E. Permutation Game
time limit per test
3 seconds
memory limit per test
256 megabytes
input
standard input
output
standard output

Given a permutation$$$^{[3]}$$$ $$$p$$$ of length $$$n$$$. Obada and the Harraaak are playing a game with this permutation with an initial score of $$$0$$$.

The players must follow a set of rules described as follows:

  • On each turn, a player must choose an integer $$$x$$$ from the permutation that has not been selected before. The player either adds or subtracts $$$x$$$ from the score.
  • During the first turn, a player can select any integer.
  • For all turns except the first, if $$$m$$$ is the integer selected in the previous turn and $$$p_m$$$ is not chosen yet, then the player must select $$$p_m$$$ in this turn. Otherwise, they can pick any integer that has not been selected yet.
  • The game terminates when all integers in the permutation have been selected.

The players alternate turns, with Obada starting first.

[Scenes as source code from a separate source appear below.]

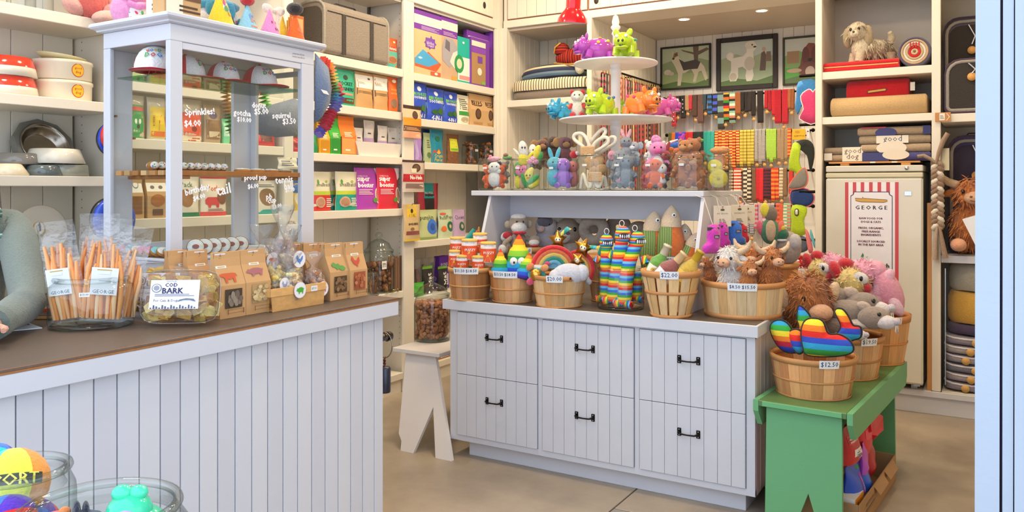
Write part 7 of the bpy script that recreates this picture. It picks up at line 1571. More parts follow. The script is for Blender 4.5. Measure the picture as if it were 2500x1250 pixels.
row('second from the top',330,318,1628,1985,[
(1637,70,9,'#6a6a3a','olive webbing'),(1645,74,9,'#e0762c','orange webbing'),(1654,70,9,'#2f48d0','royal blue webbing'),(1662,60,9,sp('#c03ab0','#3a48d0',.04),'blue and magenta'),(1670,72,8,'#3450d4','deep blue'),(1679,66,9,'#c8262c','red webbing'),(1688,68,9,'#d02c30','red webbing'),(1698,70,9,'#2a2c2a','black webbing'),(1706,72,8,'#303430','black webbing'),(1714,70,8,'#26282a','black webbing'),(1723,66,9,'#2a9a8c','teal webbing'),(1732,72,9,'#2fa898','teal webbing'),(1741,68,8,'#3ab0a0','teal webbing')]+
[(1750+8.6*k,78+6*(k%3),8,(sp('#c8302c','#e8c860',.026),sp('#e0a840','#b8282c',.03))[k%2],'red and yellow striped') for k in range(7)]+[(1811+9*k,84-5*(k%2),8,sp('#dccb5a','#b89a3a',.03),'yellow patterned') for k in range(4)]+[(1847+9*k,74+5*(k%2),8,sp('#e4ddd4','#5a4a48',.012),'houndstooth') for k in range(3)]+[(1875+8.5*k,70+7*(k%2),8,'#a8d04a','lime green') for k in range(3)]+[(1902+9*k,72+4*(k%2),8,'#a88a68','khaki') for k in range(3)]+[(1928,66,8,sp('#d84a3a','#e8a03a',.03),'orange and red')],'second rod')
row('third from the top',422,412,1700,1985,[(1710+11*k,66,9,'#7a4a3a','brown') for k in range(6)]+[(1786,62,9,sp('#6a4a34','#d8c8a8',.03),'brown dotted'),(1797,66,9,sp('#d8402c','#f0e0c8',.03),'red dotted'),(1806,70,9,sp('#c8382a','#f0e0c8',.03),'red dotted'),(1820,70,9,sp('#e6dcc0','#4a4038',.04),'cream and black'),(1830,76,9,sp('#4a4038','#e0d4b8',.04),'cream and black'),(1841,78,9,'#7a5a40','brown braided'),(1851,74,9,'#cc2430','bright red'),(1860,78,9,'#d82c34','bright red'),(1870,70,9,sp('#7a2430','#3a2c38',.03),'maroon patterned'),(1879,72,9,sp('#6a2a38','#2e2834',.03),'maroon patterned'),(1888,76,9,sp('#d8402c','#e8903a',.04),'red-orange'),(1897,72,9,sp('#cc382c','#e08a3a',.04),'red-orange'),(1908,68,9,sp('#d8ccb0','#a89470',.03),'cream woven'),(1917,66,9,'#8a6a4c','tan webbing'),(1932,60,9,'#d03a30','scarlet webbing')],'third rod')
row('at the bottom',506,498,1730,1985,[(1742,50,9,'#c87a90','dusty pink'),(1753,54,9,'#d08aa0','dusty pink'),(1812,56,9,'#d89aa8','blush pink'),(1824,70,10,sp('#c9c4c8','#5a5a68',.016),'grey floral'),(1835,74,10,sp('#5a5a68','#c9c4c8',.016),'grey floral'),(1846,60,10,sp('#b8a8b0','#c85a6a',.04),'grey and rose'),(1857,56,9,'#c9a0b0','mauve'),(1867,58,9,sp('#d8c0c8','#a86a7a',.05),'pale mauve'),(1877,60,9,'#c0a4b4','lilac grey'),(1887,58,9,sp('#b8b0b8','#8a8a98',.03),'silver grey'),(1899,70,9,sp('#d86a4a','#b84a3a',.04),'coral'),(1908,72,9,'#d0603f','coral webbing'),(1918,60,9,sp('#7ab08a','#e0d8c0',.03),'sage green'),(1927,58,9,sp('#8ab898','#d87a5a',.03),'green and peach')],'bottom rod')
# ---- leashes on the left wall of the nook
XR=-2.855
l0,l1=onX(1468,168,XR),onX(1613,205,XR);zr=(l0.z+l1.z)/2;l0.z=l1.z=zr;l0.x=l1.x=XR
rod('long black rod of leashes along the left nook wall',l0,l1,(-.09,0,0))
LC=('#c8304a','#2a2422','#7a4a34','#d84a3a','#8a5a3c','#3a302c','#c02c3a','#b8783a','#e07a8a','#5a3a2c','#2c2624','#c8a25a','#d02c34','#6a4836','#a8343c','#3a3430','#cc6a3a','#8a3a3a','#b08a5a','#26221f','#c02838','#7a6a3c','#b0543a','#2e2826')
LN=('rose pink','black','chestnut','coral red','saddle brown','charcoal','crimson','amber','pale pink','dark brown','jet black','mustard','scarlet','umber','wine red','soot black','burnt orange','brick','sand','ink black','ruby','olive','rust','espresso')
for i in range(24):
 f=(i+.6)/24.5;p=l0.lerp(l1,f)
 strap('%s leash hanging from a brass clasp in the nook'%LN[i],(p.x,p.y,zr-.055),1.05+.1*((i*5)%4)/3,.026,M(LC[i],'fabric') if i%3 else sp(LC[i],LC[(i+5)%24],.05),'Y','dog_leash','leashes on the long rod',None,i%2==0,True,i)
 # ---- harnesses at the right of the nook
def pad(mb,pts,th,mat,edge=None,er=.006):
 n=len(pts);c=sum(pts,Vector())/n
 nrm=Vector((0,-1,0))
 f=[p+nrm*th*.4 for p in pts];bk=[p-nrm*th*.4 for p in pts]
 mid=[c.lerp(p,.55)+nrm*th for p in pts];midb=[c.lerp(p,.55)-nrm*th for p in pts]
 vs=f+mid+[c+nrm*th*1.1]+bk+midb+[c-nrm*th*1.1];k=2*n+1
 fs=[]
 for i in range(n):
  j=(i+1)%n
  fs+=[(i,j,n+j,n+i),(n+i,n+j,2*n),(k+j,k+i,k+n+i,k+n+j),(k+n+j,k+n+i,k+2*n),(j,i,k+i,k+j)]
 mb.add(vs,fs,mat,True)
 if edge:mb.tube(pts,er,edge,6,True)
def smooth(P,n=3):
 out=[];m=len(P)
 for i in range(m):
  p0,p1,p2,p3=P[i-1],P[i],P[(i+1)%m],P[(i+2)%m]
  for k in range(n):
   f=k/n;out.append(.5*((2*p1)+(p2-p0)*f+(2*p0-5*p1+4*p2-p3)*f*f+(3*p1-p0-3*p2+p3)*f**3))
 return out
def harness(label,y,parts_,hook=(1965,188)):
 t=thing('dog_harness',label,'harness',(0,0,0),group='dog harnesses')
 for nm,pts,c,e in parts_:
  mb=MB();P=[onY(a,b,y-.012*len(t.children)) for a,b in pts];pad(mb,smooth(P),.010,M(c,'fabric'),M(e,'fabric') if e else None);part(nm,mb,t)
 return t
YH=6.75
for i,py in enumerate((186,305,468,585)):
 a,b=onY(1952,py,YH),onY(1990,py,YH);t=thing('hook_rail','black hook rail %s of the harness column'%('at the top','second from the top','third from the top','at the foot')[i],'rail',tuple(a));part('rod',MB().tube([(0,0,0),(-1.131-a.x,0,0)],.012,BLK,8),t)
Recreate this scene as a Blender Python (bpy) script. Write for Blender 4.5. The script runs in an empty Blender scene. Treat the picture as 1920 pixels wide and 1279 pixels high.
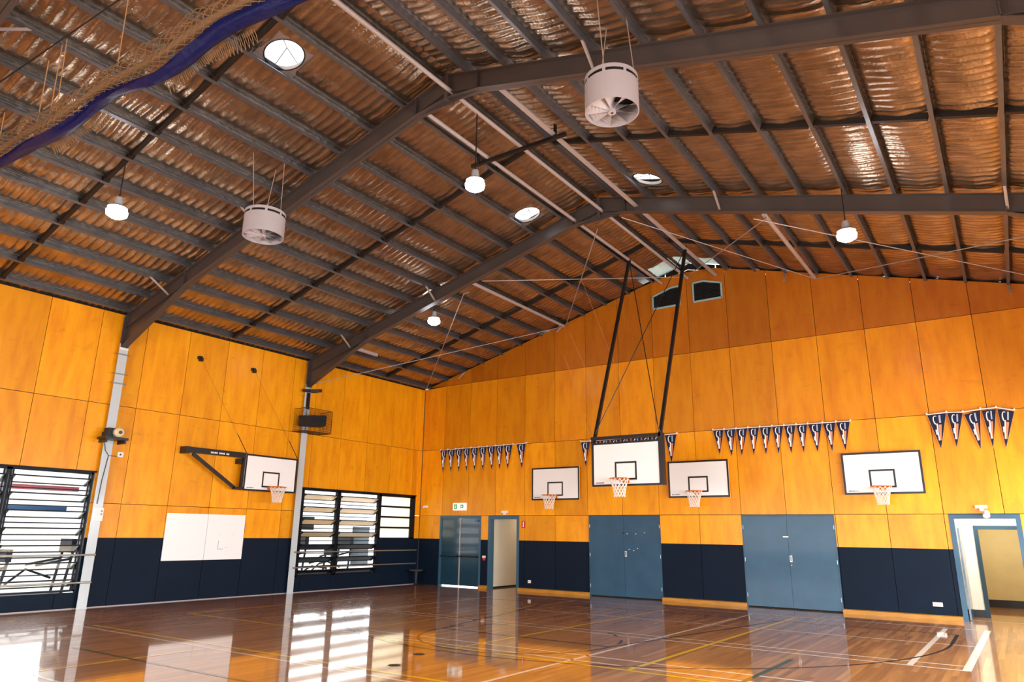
import bpy, bmesh, math, random
import numpy as np
from mathutils import Vector, Matrix

random.seed(7); rng = np.random.default_rng(7)
S = bpy.context.scene
C = S.collection
PI = math.pi
T15 = math.tan(math.radians(15)); RX = 10.65; W = 21.3

def zr(x):                       # top of the rafters = underside of the purlins
    return 7.03 + T15 * (x if x <= RX else W - x)

# ------------------------------------------------------------------ materials
def lin(h):
    h = h.lstrip('#'); o = []
    for i in (0, 2, 4):
        c = int(h[i:i+2], 16) / 255
        o.append(c / 12.92 if c <= .04045 else ((c + .055) / 1.055) ** 2.4)
    return tuple(o) + (1,)

def mat(name, col, rough=.5, metal=0, coat=0, emit=None, estr=0, noise=0, nscale=4, bump=0, bscale=40, spec=None, trans=0, alpha=1, stretch=None):
    m = bpy.data.materials.new(name); m.use_nodes = True
    nt = m.node_tree; b = nt.nodes['Principled BSDF']
    if isinstance(col, str): col = lin(col)
    b.inputs['Base Color'].default_value = col
    b.inputs['Roughness'].default_value = rough
    b.inputs['Metallic'].default_value = metal
    b.inputs['Coat Weight'].default_value = coat
    b.inputs['Coat Roughness'].default_value = .08
    if spec is not None: b.inputs['Specular IOR Level'].default_value = spec
    if trans: b.inputs['Transmission Weight'].default_value = trans
    if alpha < 1: b.inputs['Alpha'].default_value = alpha
    if emit:
        b.inputs['Emission Color'].default_value = lin(emit) if isinstance(emit, str) else emit
        b.inputs['Emission Strength'].default_value = estr
    if noise or bump:
        tc = nt.nodes.new('ShaderNodeTexCoord')
        mp = nt.nodes.new('ShaderNodeMapping')
        nt.links.new(tc.outputs['Object'], mp.inputs['Vector'])
        if stretch: mp.inputs['Scale'].default_value = stretch
    if noise:
        n = nt.nodes.new('ShaderNodeTexNoise'); n.inputs['Scale'].default_value = nscale; n.inputs['Detail'].default_value = 5
        nt.links.new(mp.outputs[0], n.inputs['Vector'])
        r = nt.nodes.new('ShaderNodeValToRGB')
        r.color_ramp.elements[0].position = .3; r.color_ramp.elements[1].position = .7
        r.color_ramp.elements[0].color = tuple(c * (1 - noise) for c in col[:3]) + (1,)
        r.color_ramp.elements[1].color = tuple(min(1, c * (1 + noise * .6)) for c in col[:3]) + (1,)
        nt.links.new(n.outputs['Fac'], r.inputs[0]); nt.links.new(r.outputs[0], b.inputs['Base Color'])
    if bump:
        n2 = nt.nodes.new('ShaderNodeTexNoise'); n2.inputs['Scale'].default_value = bscale; n2.inputs['Detail'].default_value = 3
        nt.links.new(mp.outputs[0], n2.inputs['Vector'])
        bp = nt.nodes.new('ShaderNodeBump'); bp.inputs['Strength'].default_value = bump; bp.inputs['Distance'].default_value = .02
        nt.links.new(n2.outputs['Fac'], bp.inputs['Height']); nt.links.new(bp.outputs[0], b.inputs['Normal'])
    return m

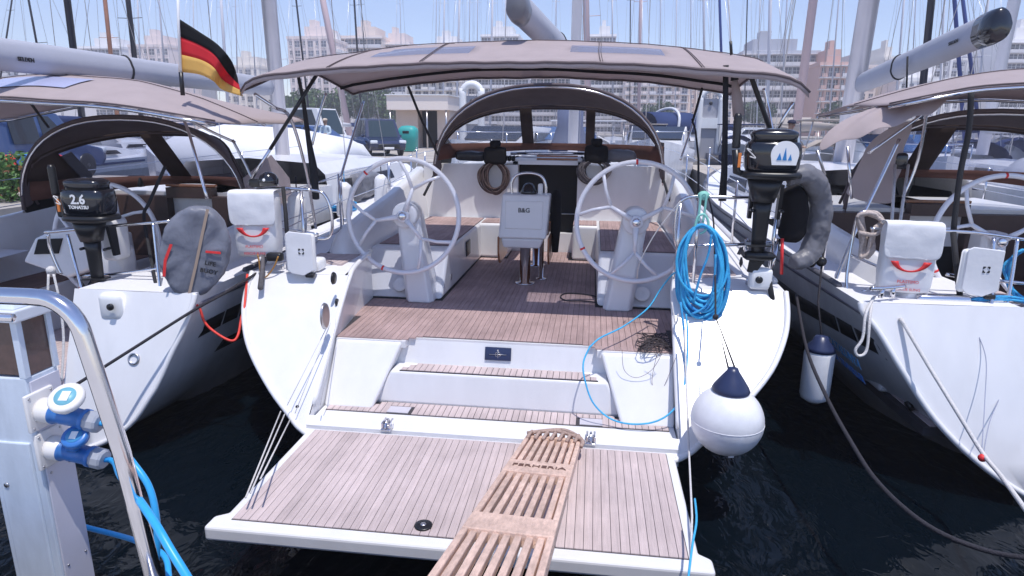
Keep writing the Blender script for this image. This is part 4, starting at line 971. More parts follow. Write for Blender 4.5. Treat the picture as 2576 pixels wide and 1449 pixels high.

Obada aims to maximize the score of the game, while the Harraaak aims to minimize it.

Your task is to find the final score of the game when both players play optimally.

Input

The first line of the input contains a single integer $$$t$$$ ($$$1 \le t \le 10^4$$$) — the number of test cases.

The first line of each test case contains a single integer $$$n$$$ ($$$1 \le n \le 10^6$$$) — the length of the permutation.

The second line of each test case consists of $$$n$$$ space-separated integers $$$p_1, p_2, \dots, p_n$$$ ($$$1 \le p_i \le n$$$).

It is guaranteed that the sum of $$$n$$$ over all test cases does not exceed $$$10^6$$$.

Output

Output $$$t$$$ lines, the $$$i$$$-th of which contains a single integer — the final score of the game for the $$$i$$$-th test case when both players play optimally.

Example
Input
3
3
2 3 1
1
1
4
1 2 3 4
Output
4
1
2